Given the extent of their trauma, Joy’s middle-class family are strangely ordinary. Her father does struggle to separate his grandson from the rape of his daughter but he is quickly disappeared from the film along with his complex emotions. The inevitable mother-daughter confrontation scene – “you’ve no idea what’s going on in my head”, “you blame me” – plays out like a stereotypical teen-parent rift. They could be arguing about anything.
Jack himself is strangely ordinary. Even allowing for the remarkable plasticity of children, it’s hard to accept that there is no damage to the psychological development of a child who has been locked in a tiny room and surrounded by sexual abuse for his entire existence. Jack’s development is reduced to finding names for toys and bonding with Seamus the dog. It is this trivialisation of abuse and recovery as a simplistic “journey” to love that borders on the insulting. Naturally, the self-help journey to redemption is complete when Joy and Jack make peace with their old prison and say “goodbye” to “Room”.

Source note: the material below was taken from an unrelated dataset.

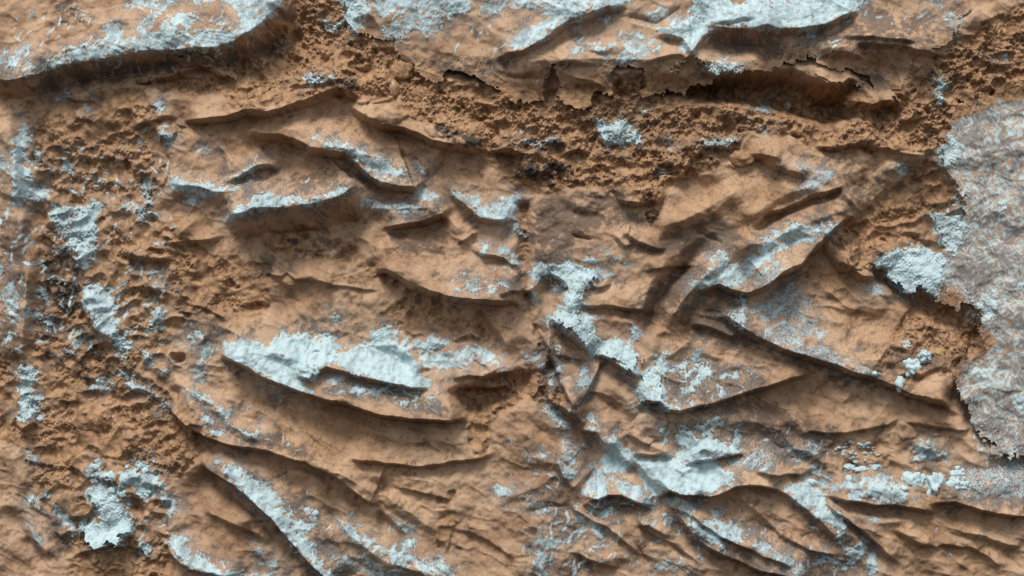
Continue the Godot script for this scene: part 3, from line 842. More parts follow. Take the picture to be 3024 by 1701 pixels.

Consider Spotlight (2015) as another one of this year’s Oscar worthy films addressing sexual abuse. Unlike Room, Spotlight takes a step back from the abuse to focus on the complicit blindness of a tightly-bound Boston society. The devastating consequences for the victims are only touched on in a few short scenes. Yet, we are never left in any doubt that sexual abuse creates mentally broken individuals prone to addiction, self-harm and suicide. Room puts the victims centre-stage but there is little insight into human suffering beyond the most basic empathy for an awful situation.
This basic empathy may partially explain why popular reviews of Room are overwhelmingly positive. It feels heartless to criticise a film about such a difficult subject. Critics find it equally difficult to criticise well-intentioned ‘progressive’ films about war and genocide. Much like Danis Tanović’s awards laden No Man’s Land (2001) – a Bosnia set anti-war film – or even the Spielbergian take on Thomas Keneally’s “Schindlers’s Ark”, the appeal of Room is that it makes a challenging subject palatable and applauds the viewer for her compassion.
To paraphrase Wilde, Room offers Hollywood the luxury of a difficult art film without the emotional strain. For Abrahamson, this is perhaps the point. He has already established his art-film credentials; in particular, with the character study of rural isolation in Garage (2007) and the uplifting portrayal of eccentricity in Frank (2007). Room is a calling-card to Hollywood.
Martin Scorsese has described his Hollywood career as a balance between making “one for them and one for me” whereby a mainstream studio film like The Colour of Money (1986) is followed with a more risky and personal film like The Last Temptation of Christ (1988). Room might best be remembered as the means by which Abrahamson got himself into the privileged position to make such strategic decisions.